When I was a kid, my father and step-mother had one speed for their response to anything I did “wrong.” I could leave a sock on the bathroom floor, instead of putting it the often overflowing hamper, and get clobbered. I could steal and spend $50 of the money I collected on my paper route (of which no more than $2 would be my earnings) and I’d get clobbered. A little before I turned 14, I ran away to watch and hang out with jazz groups on 13th in Kansas City. My plan was to find work and get “the hell out of Dodge,” but I got picked up and put on the train back to Dodge by the Kansas City police, after they’d phoned my father to tell him where I’d been. And I got clobbered, but no worse than when I skipped out on church, on Saturday night, by sneaking out of the house and hiding in the old St. Mary’s college ruins basements until Sunday afternoon. Hell, I could use too much Crisco while deep frying chicken for the Sunday family lunch and I’d get clobbered.
There are a couple of ways to take that kind of feedback. One is “learned helplessness syndrome,” where the response would be to give up, assuming nothing I can do will change my environment. The other is to assume that there is no dynamic range to the punishment I’ll received, so I might as well try to get away with a lot rather than screw up a little. Since the variation in punishment is negligible, why not burn down the house instead of just overcooking lunch? .

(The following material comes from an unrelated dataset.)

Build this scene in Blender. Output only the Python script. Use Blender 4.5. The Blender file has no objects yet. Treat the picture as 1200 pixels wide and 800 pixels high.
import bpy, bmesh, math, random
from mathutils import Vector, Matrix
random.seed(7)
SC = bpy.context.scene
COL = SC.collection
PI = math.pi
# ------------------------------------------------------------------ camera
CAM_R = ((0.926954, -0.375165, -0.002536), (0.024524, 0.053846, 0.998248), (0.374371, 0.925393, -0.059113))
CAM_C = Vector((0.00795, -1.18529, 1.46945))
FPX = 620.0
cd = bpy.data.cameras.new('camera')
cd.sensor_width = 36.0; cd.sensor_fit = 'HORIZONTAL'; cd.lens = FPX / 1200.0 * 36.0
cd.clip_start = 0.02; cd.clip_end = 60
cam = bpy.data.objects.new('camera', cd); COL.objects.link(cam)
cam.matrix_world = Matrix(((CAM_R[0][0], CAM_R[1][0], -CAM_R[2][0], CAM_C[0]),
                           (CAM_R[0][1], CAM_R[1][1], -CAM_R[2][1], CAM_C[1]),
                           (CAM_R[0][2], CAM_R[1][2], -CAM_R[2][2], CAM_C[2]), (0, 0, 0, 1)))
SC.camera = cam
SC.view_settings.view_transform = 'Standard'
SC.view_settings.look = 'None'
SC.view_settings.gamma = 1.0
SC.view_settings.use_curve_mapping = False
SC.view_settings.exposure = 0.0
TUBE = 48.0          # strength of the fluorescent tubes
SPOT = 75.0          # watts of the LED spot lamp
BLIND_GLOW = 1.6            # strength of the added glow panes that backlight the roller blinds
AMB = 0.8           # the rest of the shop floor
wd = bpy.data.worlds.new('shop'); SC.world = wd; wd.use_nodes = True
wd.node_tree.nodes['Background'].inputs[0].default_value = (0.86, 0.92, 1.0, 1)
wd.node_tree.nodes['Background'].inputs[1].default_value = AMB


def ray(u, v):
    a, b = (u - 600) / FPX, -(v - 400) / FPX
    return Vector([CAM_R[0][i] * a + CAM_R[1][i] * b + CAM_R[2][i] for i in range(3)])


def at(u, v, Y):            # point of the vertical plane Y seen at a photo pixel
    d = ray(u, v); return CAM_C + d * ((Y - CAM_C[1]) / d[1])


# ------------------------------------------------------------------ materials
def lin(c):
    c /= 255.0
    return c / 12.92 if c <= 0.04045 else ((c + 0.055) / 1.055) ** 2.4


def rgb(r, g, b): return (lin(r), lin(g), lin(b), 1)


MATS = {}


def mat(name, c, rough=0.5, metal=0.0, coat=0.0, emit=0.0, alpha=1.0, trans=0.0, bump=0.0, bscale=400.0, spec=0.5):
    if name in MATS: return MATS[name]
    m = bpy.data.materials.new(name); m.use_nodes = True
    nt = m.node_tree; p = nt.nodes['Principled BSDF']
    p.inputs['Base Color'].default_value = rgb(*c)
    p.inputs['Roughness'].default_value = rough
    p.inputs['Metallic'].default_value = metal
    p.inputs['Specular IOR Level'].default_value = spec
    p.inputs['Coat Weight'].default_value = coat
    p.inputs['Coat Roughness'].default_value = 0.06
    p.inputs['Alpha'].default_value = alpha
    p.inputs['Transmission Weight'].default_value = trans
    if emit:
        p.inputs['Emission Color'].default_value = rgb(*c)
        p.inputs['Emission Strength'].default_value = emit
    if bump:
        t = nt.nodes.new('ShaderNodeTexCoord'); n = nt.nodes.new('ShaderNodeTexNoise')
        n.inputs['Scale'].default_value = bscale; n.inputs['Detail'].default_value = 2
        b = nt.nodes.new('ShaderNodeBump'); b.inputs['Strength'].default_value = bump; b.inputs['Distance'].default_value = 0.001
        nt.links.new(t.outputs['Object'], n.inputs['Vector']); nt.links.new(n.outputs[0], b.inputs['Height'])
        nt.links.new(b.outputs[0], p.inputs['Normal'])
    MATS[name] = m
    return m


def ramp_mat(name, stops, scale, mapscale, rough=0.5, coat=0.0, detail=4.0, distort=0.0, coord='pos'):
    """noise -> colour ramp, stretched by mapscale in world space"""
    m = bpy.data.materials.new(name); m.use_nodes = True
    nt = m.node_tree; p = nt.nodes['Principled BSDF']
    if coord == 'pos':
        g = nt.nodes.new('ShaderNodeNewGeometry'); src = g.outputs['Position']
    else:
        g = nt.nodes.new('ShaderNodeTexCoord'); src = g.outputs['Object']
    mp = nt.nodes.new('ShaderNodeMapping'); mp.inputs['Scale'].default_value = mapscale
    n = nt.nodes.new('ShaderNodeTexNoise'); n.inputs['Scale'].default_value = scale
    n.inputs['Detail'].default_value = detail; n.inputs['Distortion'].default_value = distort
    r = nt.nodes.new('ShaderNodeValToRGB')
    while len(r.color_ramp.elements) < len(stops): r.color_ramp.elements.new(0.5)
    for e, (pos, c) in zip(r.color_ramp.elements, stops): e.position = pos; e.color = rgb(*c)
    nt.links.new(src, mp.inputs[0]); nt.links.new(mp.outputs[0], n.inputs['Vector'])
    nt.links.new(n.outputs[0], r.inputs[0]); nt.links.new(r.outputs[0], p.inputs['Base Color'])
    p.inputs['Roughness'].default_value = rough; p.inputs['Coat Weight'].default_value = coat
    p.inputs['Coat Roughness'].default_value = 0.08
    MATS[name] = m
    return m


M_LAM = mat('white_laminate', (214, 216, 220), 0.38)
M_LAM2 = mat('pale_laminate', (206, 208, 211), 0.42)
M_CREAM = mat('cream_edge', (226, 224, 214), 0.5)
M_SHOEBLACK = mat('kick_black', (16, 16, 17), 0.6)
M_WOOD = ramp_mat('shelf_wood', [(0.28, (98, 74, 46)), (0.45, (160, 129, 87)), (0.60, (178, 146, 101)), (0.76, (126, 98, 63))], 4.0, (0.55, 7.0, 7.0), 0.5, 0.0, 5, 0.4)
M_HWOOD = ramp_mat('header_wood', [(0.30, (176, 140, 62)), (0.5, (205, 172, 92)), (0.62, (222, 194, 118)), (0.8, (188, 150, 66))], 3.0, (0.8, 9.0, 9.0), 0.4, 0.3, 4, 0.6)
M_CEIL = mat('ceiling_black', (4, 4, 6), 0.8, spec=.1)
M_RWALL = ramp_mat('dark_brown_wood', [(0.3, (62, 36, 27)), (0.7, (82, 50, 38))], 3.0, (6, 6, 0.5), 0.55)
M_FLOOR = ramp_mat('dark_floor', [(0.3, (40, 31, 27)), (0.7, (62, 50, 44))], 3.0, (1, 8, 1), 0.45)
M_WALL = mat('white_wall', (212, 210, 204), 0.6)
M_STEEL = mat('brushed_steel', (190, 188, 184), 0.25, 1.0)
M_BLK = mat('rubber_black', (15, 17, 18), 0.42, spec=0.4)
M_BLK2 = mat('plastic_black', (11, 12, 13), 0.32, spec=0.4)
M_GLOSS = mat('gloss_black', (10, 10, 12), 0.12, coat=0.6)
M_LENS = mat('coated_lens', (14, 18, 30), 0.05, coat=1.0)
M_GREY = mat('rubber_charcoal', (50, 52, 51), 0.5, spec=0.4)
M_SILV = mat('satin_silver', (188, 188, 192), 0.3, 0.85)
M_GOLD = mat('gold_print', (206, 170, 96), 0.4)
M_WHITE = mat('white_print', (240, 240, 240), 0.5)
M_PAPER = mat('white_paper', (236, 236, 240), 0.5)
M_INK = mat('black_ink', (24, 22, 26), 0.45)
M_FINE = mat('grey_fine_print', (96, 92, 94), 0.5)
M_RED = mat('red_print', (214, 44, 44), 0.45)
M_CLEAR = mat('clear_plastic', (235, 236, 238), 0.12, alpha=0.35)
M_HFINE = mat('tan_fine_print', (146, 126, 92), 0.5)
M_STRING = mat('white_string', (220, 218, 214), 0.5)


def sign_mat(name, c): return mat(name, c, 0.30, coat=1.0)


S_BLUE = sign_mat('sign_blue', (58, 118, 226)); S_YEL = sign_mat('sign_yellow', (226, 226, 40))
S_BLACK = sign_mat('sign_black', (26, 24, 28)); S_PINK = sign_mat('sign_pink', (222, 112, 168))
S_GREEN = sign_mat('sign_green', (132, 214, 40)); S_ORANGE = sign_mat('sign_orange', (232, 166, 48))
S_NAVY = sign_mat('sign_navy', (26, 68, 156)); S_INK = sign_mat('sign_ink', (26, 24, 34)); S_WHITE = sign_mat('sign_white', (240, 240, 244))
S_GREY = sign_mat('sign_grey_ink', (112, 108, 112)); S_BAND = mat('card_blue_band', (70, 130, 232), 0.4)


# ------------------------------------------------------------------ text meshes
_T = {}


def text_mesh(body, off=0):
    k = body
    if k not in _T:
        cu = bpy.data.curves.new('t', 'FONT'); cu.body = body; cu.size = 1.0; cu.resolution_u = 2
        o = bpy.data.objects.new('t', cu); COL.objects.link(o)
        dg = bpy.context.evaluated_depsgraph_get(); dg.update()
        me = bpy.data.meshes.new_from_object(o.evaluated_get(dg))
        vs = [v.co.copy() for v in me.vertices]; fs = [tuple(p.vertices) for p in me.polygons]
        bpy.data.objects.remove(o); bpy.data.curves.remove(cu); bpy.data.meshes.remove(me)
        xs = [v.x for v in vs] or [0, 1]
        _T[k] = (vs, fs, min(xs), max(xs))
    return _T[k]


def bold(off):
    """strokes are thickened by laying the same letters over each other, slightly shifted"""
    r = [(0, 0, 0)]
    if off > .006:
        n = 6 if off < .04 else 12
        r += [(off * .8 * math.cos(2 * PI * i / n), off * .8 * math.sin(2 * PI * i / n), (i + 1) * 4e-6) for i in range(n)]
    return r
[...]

Likewise, the situation with the Loud Boy invasion of Capitol Hill in Washington D.C. this week and Trump’s lifetime behavior. Obviously, since the cops and military are going to meet extreme violence, a breech of national security, and destruction of public property with considerably less force and repercussions than waving signs and singing in a BLM protest received, why not try to bomb a few federal buildings, kill some cops, or kidnap a state governor or two and see if there is a noticeable reaction to that? Trump learned that betraying his friends and family was rewarded by his father’s favor and, later, with little-to-no negative reaction from government and business when he cheated on taxes, didn’t pay vendors, screwed over customers, and lied so constantly that a sane person would assume every word out of his mouth was a lie.
Likewise, if the Loud Boys and the white supremist and the renegade cops and other government employees (include Cruz and Hawley) who participated in and encouraged the domestic terrorism we all witnessed on January 6 are allowed to carry on as if they did not commit punishable crimes and sedition, you can be sure they will be back again and bigger.